This is going to be a rambling post. I am having a bad day. And so I am going to apologize in advance. But the pressure is starting to get to me.
No one has been told this before but my body blessed me with an autoimmune disorder that just wants to cause me nothing but problems. I have good days and bad. Not to go into too many specifics but it’s painful.
As of right now, I work full time. I am the sole breadwinner of our family of five as my husband is unable to work due to an injury and resulting disability.
This causes pressure; and a lot of it. What makes it worse is, due to my personality type, I feel like I have to be the strong one. I have to carry all the weight. I am the one that holds our family together. I don’t get to fall apart. I barely get to take a day to myself.

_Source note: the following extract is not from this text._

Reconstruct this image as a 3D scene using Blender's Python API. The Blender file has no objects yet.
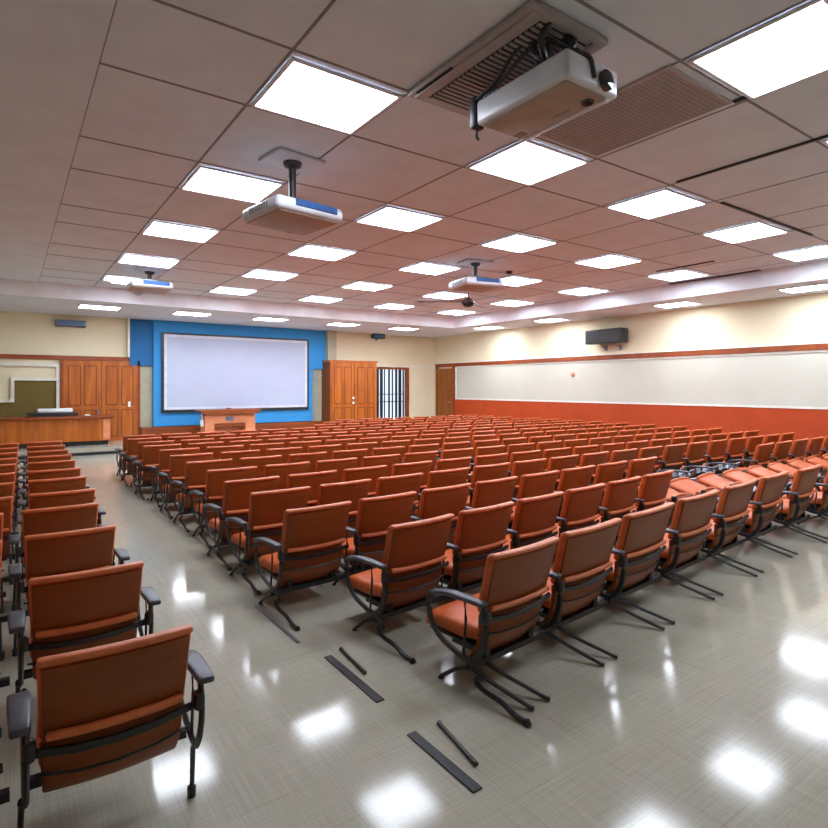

What am I supposed to do when I feel myself failing? What am I supposed to do when when I no longer feel good enough?
How am I supposed to fight back the feelings of inadequacy that I have because I can’t afford to buy a home for my kids to grow up in? Or to take them on a vacation? Or buy a new vehicle if something were to happen to ours? How am I ever supposed to make it to retirement?
Every day, I have fight these feelings back. And most days I can. Today was not that day. Today was tears, screaming into pillows, mentally battling myself, and praying for God to give me strength to keep carrying on.
I wish I could say that by the time I get to sleep, I would feel better. But I won’t be. I will have dreams of failure; that I won’t make it where I want to be.
And I will wake up, still feeling the same thing. The pressure will always be there. Some days it is just easier to keep myself motivated and moving forward. Other days, not so much. I hope I have a better day tomorrow.